Heat transfer enhancement of latent functional thermal fluid in microchannel with pin fins

Abstract

In this paper, an experimental investigation was conducted to study the heat transfer and flow characteristics of latent functional thermal fluid (LFTF) in a microchannel liquid-cooling plate with different pin fins (triangular, cylindrical, and cubic). A water-based microencapsulated phase change materials suspension (MPCS) was prepared and used as the LFTF. The effects of mass concentration, Reynolds number, and pin fin structure of microencapsulated phase change material (MicroEPCM) on heat transfer and flow performance of MPCS were investigated.

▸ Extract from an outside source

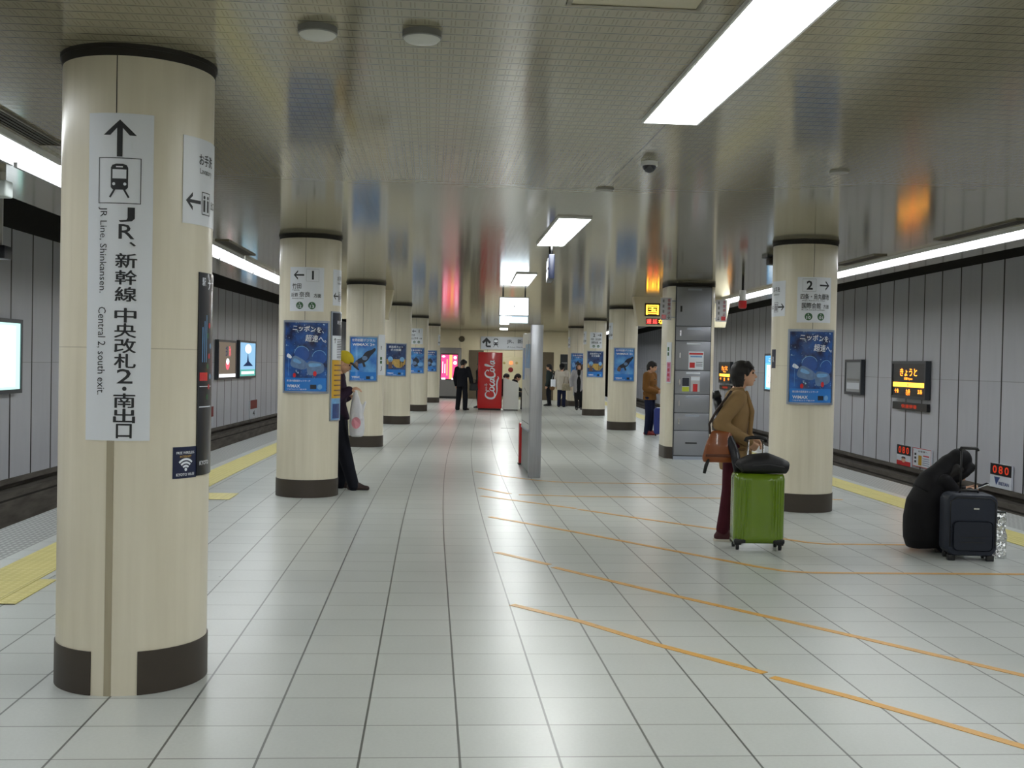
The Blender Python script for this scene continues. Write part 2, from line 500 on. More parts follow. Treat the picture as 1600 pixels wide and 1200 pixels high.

The results indicated that the thermal resistance and heat transfer coefficient of MPCS were significantly better than those of water. Among the three types of pin fin liquid-cooling plates, the cubic pin fin plate has the highest friction factor, while the cylindrical pin fin plate has the lowest friction factor. When the Reynolds number is 400, the comprehensive evaluation coefficients for 2.5 wt% MPCS and 5 wt% MPCS in the cylindrical pin fin liquid-cooling plate were 1.83 and 2.56, respectively. These findings demonstrated that MPCS exhibits higher convective heat transfer performance compared to water. The pin fin structures enhance the comprehensive heat transfer performance of the fluid, with the cylindrical pin fin structure offering the best overall performance. The results presented in this paper would help understanding heat transfer and flow performance of LFTF in microchannel and for designing microchannel liquid-cooling plates.